On the one hand you could skip 2008 though this leads to the question of when would 2010 be adopted: Upon first release, first service pack release, or some other milestone? This may lead to creating more legacy code if you stay locked in on 2005 using the 2.0 framework and others move onto other frameworks. Even if you switch to 2008, it can still target the 2.0 framework so that that upgrade of the .Net framework may happen separately which some may like. Another key point in this camp is who does the research to evaluate the differences between versions to see which is worth the shift.

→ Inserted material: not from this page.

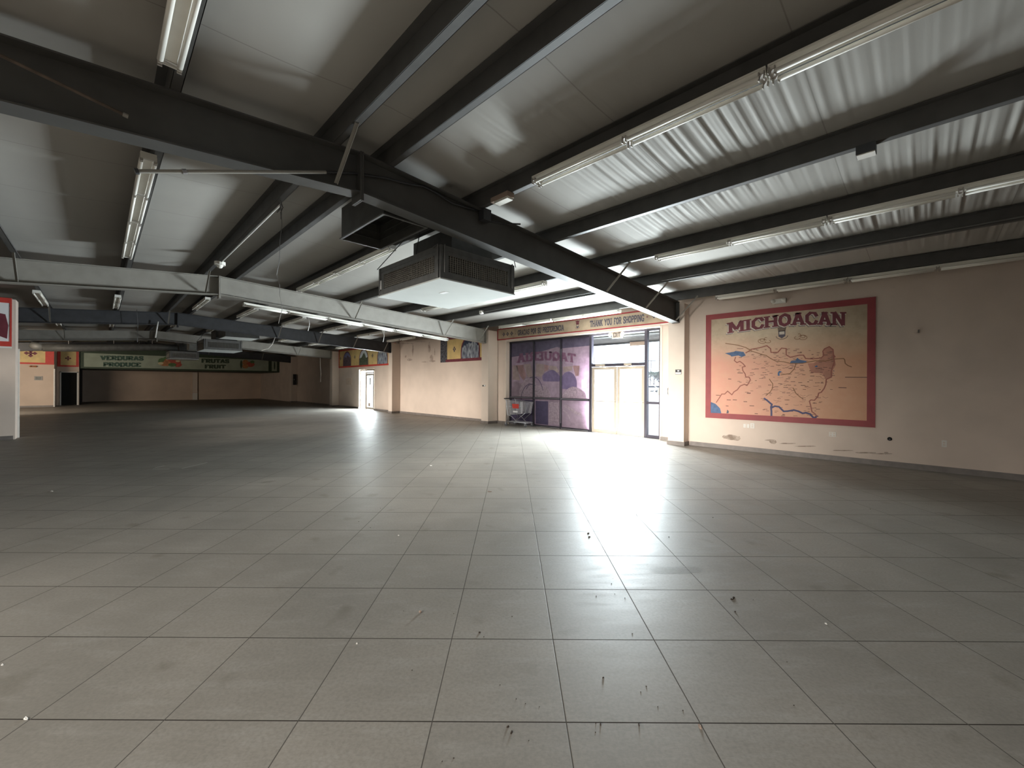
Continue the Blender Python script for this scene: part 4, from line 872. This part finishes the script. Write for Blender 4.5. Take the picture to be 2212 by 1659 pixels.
stain('long dark scuffs above the baseboard below the right of the mural', [(1820, 973, 25, 1.3), (1868, 978, 26, 1.8), (1910, 980, 24, 1.4), (1914, 979, 6, 3)], 10.7085, M['stain'])
stain('brown glue marks on the upper wall left of the torn banner', [(892, 755, 2.2, 14), (885, 777, 6, 3), (918, 782, 8, 1), (932, 773, 4, 7), (927, 752, 2.5, 15), (934, 780, 8, 2.2), (880, 742, 16, .8), (908, 738, 14, .7), (939, 760, 1, 8), (876, 770, 2, 3)], 11.057, M['stain2'])
# EXIT sign under the header
q = PY(1332, 722, 11.08); t = thing('exit_sign', 'unlit EXIT sign with two lamp heads above the entrance doors', 'exit sign', (q[0], 11.12, 3.155))
MB().box(-.165, -.03, -.21, .165, .03, -.005).obj('housing', M['pier'], t)
text_mb('EXIT', lambda u, v: (-.125+.25*u, -.032, -.175+.135*v), tk=.22, slab=False).obj('lettering', M['soot'], t)
for s in (-1, 1): MB().tube([(s*.22, -.09, -.10), (s*.20, 0, -.07)], .055, 12, r2=.035).obj('lamp_head', M['white'], t, smooth=True)
# fire extinguisher partly behind the column
t = thing('fire_extinguisher', 'red fire extinguisher with a black hose, half hidden behind the column beside the doors', 'fire extinguisher', (-4.84, 10.96, 1.10))
MB().tube([(0, 0, 0), (0, 0, .02), (0, 0, .30)], .06, 14).obj('cylinder', M['redbright'], t, smooth=False); MB().tube([(0, 0, .30), (0, 0, .34)], .058, 14, r2=.02).obj('shoulder', M['redbright'], t)
MB().box(-.02, -.02, .34, .09, .02, .40).obj('valve', M['chrome'], t)
MB().tube([(-.02, -.02, .37), (-.07, -.03, .40), (-.10, -.03, .33), (-.10, -.03, .20), (-.08, -.03, .10)], .010, 6).obj('hose', M['black'], t, smooth=True)
MB().box(-.04, -.064, .10, .04, -.058, .2).obj('label', M['paper'], t)
# round white fitting and loose wiring near the ridge
z = zr(1.73); q = (-10.45, 1.78, z-.05); t = thing('junction_fitting', 'round white fitting on the left ridge purlin, beyond the nearest frame', 'fitting', q); MB().tube([(0, 0, .045), (0, 0, -.02)], .10, 14).obj('cover', M['white'], t); MB().ball((0, 0, -.03), .06, 10).obj('lamp_base', M['white'], t, smooth=True)
tag(MB().tube([(-10.35, 1.80, z-.015), (-8.0, 1.80, z-.018), (-6.4, 1.80, z-.015)], .013, 6).obj('conduit', M['wirewhite']), 'pale conduit along the left ridge purlin to the round white fitting', 'conduit')
t = thing('loose_cable', 'tangle of loose wires hanging where two ridge conduits meet, with a long drooping cord', 'cable', (-6.33, 1.77, z))
MB().tube([(0, 0, -.0), (.03, .02, -.10), (.08, -.02, -.20), (.02, .0, -.26), (-.03, .02, -.16), (.0, 0, -.05)], .007, 6).obj('loop', M['wire'], t); MB().tube([(-.02, 0, 0), (-.08, .02, -.07), (-.04, -.03, -.16), (.05, .02, -.10)], .008, 6).obj('loop', M['wire'], t)
g = MB(); g.tube([(.02, 0, -.05), (.03, .01, -.35), (-.02, .0, -.55), (-.10, .02, -.80), (-.16, 0, -1.0), (-.12, .03, -1.15), (-.02, .0, -1.3), (.03, .02, -1.5), (-.06, 0, -1.7)], .0035, 5).obj('drooping_cord', M['wire'], t)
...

On the other, you could suggest that there be a continuous strategy of preparing to upgrade every 3 years or so as the Visual Studio releases of the past decade were roughly 2002, 2003, 2005 and 2008 so far. This would seem to me to be the better approach as there is more of a constant evolution going on rather than staying locked in at all. In this case there may be new features that get used since the new tools come quickly compared to the first case where the shift may be viewed as a large step whereas in this case it isn't that big since you are always looking to move in 2-3 years.
Course as I say this my old work machine has Visual Studio 2003, 2005 and 2008, so I am kind of in that latter camp which makes sense to me. I remember 10 years ago my work machine had NT 4.0, Pentium II 333 MHz processor, 64 MB of RAM and a 4 GB hard drive that had to be 2 partitions as it wouldn't let one partition be that big. Now my work machine has 4 GB of RAM alone, a 2.66 GHz dual core processor and a 160 GB hard drive. Could I in another 10 years have a machine with hundreds of GBs of RAM? While that may seem ridiculous, if I were sharing a machine with a handful of other developers, it may make sense to divide up a huge amount of memory amongst us all.